Oil giant Sunoco is looking at dumping its corporate e-mail system for free, Web-based e-mail. Nationwide Mutual Insurance has set up internal corporate microblogs for its employees through Yammer, and is working on outsourcing parts of its operation, including human resources, through various other Web-based applications. “The recession helped accelerate some of the things we had in place, but the industry in general is moving this way anyway,” says Nationwide CTO Srini Koushik.

However, all of the executives who talked to CIO Insight said they are proceeding with caution. They cited unresolved issues with Web applications, ranging from data security and integration to legal issues. The fact is, regardless of how untried a technology may be, users expect it to work. “The bar has been raised all over computing,” Tracy says. “For a global company, it doesn’t go down.”

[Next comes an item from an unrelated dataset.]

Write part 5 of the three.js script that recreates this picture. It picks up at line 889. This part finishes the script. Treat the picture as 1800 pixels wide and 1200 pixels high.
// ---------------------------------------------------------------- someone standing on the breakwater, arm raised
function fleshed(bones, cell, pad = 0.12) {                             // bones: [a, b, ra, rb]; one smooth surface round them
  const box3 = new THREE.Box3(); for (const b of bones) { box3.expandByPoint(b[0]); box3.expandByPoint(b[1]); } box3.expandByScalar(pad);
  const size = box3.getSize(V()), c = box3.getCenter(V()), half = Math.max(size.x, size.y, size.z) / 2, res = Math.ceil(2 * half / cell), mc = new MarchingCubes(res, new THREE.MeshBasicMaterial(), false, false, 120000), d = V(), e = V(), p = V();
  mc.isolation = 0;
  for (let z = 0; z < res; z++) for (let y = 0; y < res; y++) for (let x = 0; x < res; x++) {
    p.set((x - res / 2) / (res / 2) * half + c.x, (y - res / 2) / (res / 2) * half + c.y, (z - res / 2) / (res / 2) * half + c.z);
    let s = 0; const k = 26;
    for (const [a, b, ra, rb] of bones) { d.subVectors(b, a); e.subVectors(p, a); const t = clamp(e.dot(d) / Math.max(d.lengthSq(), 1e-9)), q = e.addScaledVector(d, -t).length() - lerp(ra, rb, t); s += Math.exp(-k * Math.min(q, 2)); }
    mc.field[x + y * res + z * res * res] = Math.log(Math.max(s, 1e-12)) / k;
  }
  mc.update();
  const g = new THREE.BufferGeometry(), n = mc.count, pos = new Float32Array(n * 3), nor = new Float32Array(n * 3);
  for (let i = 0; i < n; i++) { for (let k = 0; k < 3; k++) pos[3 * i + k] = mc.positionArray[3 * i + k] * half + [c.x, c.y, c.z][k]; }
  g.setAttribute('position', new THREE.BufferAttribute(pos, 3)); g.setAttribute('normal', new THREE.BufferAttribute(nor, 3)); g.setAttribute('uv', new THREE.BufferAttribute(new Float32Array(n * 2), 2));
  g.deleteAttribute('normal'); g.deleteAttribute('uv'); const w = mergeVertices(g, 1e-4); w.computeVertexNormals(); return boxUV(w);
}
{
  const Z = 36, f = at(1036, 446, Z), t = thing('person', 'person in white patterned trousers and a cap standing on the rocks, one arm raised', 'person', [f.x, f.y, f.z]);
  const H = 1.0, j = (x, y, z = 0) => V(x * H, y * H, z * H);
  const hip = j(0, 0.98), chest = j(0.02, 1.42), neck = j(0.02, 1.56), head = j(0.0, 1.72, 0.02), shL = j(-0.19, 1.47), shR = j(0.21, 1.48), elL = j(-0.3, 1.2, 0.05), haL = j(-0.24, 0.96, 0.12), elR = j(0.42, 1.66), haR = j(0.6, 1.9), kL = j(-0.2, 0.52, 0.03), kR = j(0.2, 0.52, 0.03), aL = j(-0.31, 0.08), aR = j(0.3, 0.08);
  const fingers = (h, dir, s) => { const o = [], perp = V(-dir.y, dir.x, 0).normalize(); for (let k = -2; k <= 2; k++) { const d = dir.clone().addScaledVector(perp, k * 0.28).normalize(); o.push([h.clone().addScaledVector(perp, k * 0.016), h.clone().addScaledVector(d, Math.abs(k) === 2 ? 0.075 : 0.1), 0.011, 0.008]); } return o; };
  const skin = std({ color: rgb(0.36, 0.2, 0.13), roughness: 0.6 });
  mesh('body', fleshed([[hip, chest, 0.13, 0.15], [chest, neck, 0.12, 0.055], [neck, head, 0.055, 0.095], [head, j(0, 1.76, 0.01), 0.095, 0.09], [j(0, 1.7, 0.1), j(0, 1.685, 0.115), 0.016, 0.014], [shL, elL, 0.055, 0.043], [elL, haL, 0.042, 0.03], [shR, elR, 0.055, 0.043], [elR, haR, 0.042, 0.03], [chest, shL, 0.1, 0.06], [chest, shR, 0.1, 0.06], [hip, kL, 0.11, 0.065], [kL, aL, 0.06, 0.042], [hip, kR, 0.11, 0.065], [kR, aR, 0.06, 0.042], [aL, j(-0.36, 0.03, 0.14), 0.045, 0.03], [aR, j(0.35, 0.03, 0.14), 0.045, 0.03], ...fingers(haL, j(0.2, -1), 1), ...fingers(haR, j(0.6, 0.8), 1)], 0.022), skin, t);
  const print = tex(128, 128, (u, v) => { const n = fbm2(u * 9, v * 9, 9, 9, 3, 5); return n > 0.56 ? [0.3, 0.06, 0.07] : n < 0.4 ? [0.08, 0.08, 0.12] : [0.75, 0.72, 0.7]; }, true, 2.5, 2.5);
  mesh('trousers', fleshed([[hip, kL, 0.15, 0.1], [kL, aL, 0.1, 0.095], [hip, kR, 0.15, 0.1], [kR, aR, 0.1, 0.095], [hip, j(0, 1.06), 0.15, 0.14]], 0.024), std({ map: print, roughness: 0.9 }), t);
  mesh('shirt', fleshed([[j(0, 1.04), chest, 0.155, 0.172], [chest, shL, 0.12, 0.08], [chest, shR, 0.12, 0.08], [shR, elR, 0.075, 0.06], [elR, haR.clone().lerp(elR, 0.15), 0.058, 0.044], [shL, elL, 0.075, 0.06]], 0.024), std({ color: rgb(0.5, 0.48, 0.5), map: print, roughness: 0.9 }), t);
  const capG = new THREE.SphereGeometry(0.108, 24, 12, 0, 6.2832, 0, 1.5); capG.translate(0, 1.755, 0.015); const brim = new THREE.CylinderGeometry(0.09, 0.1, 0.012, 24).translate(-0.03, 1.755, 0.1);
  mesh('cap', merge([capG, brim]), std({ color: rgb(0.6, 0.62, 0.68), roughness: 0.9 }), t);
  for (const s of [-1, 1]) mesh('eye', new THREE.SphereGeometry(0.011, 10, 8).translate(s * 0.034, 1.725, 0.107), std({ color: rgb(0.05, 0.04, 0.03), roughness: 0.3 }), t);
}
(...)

No technology is more hyped than cloud computing, which has inspired conferences, vendor coalitions and an endless series of press releases. Many vendors claim to have offerings in this area, though most CIOs believe the technology is still several years from maturity.

“I’m a keen believer that cloud computing will be a big player. But I’m not so naïve that I’m going to switch everything I have to it right now,” says Peter Whatnell, CIO of Sunoco. “I think it’s worth exploring.” Whatnell says his team is looking at using Amazon’s cloud service to build test and development environments to get a better understanding of how clouds work.

Koushik at Nationwide has gone farther with cloud computing, although he calls it a “buzzword” at this point. Nationwide has provisioned storage space on its network for insurance agencies that need to store images. Nationwide uses virtualization for the provisioning and a Web-based application similar to Mozy to allow access to the network, Koushik said. Agencies are billed based on how much capacity they use.

CIOs are more likely to try software as a service, which is better understood and simpler to use and requires no upfront investment in hardware or software.

The most popular applications this year are sales-force automation, human capital management, customer service and support, collaboration, blogs and wikis, and marketing automation, according to a survey of North American and European IT executives by Forrester Research.

SaaS applications can be especially appealing to small or new companies that don’t have established ways of doing things or tons of accumulated data, says Stephen Lipka, the principal of consultancy Avatar Strategic Partners. One of his clients, a real estate startup, is trying to figure out how to integrate QuickBooks accounting software with off-the-shelf real estate management applications.

But Lipka warns that SaaS, like cloud computing, is not as simple as it appears. Look into the legalities of who owns the data, he says. What if you abandon your contract–is your data destroyed? In case you have to comply with Sarbanes-Oxley, where is your data backed up? If you choose to leave the SaaS vendor, how do you get your data out?

Some companies simply aren’t ready for SaaS or cloud computing, he says, because their systems are too untidy or their business processes too complex. Another of Lipka’s clients decided on a SaaS application for customer relationship management but needed extra features–and argued about which ones.

“We built it, and they didn’t use 80 percent of the features they thought they would have to have,” Lipka says. “Probably 60 to 70 percent of the development expense went to features they never used.”

Long-Term Opportunities

As long as CIOs can steer their companies through the recession, though, carefully chosen new technologies are one good way to build for the future, several insiders say.

It’s a good time for CIOs to experiment with technologies that can help lower their energy costs or run their businesses more efficiently or help attract new customers–as Nationwide did this spring, when it launched an iPhone app (see page 22)–by studying changes in customers behavior, Diamond’s Sviolka says.

He looks at the cloud as a way to test new ideas. “Markets are super-concentrated and super-fast, but the cost of entering the game is low,” he said. “You need to lower the minimum cost of a trial and then sit back and figure out how to pop something out of that great, gray mass into a smaller number of things that would hit. Once you start to see something take off, the cloud supports that.”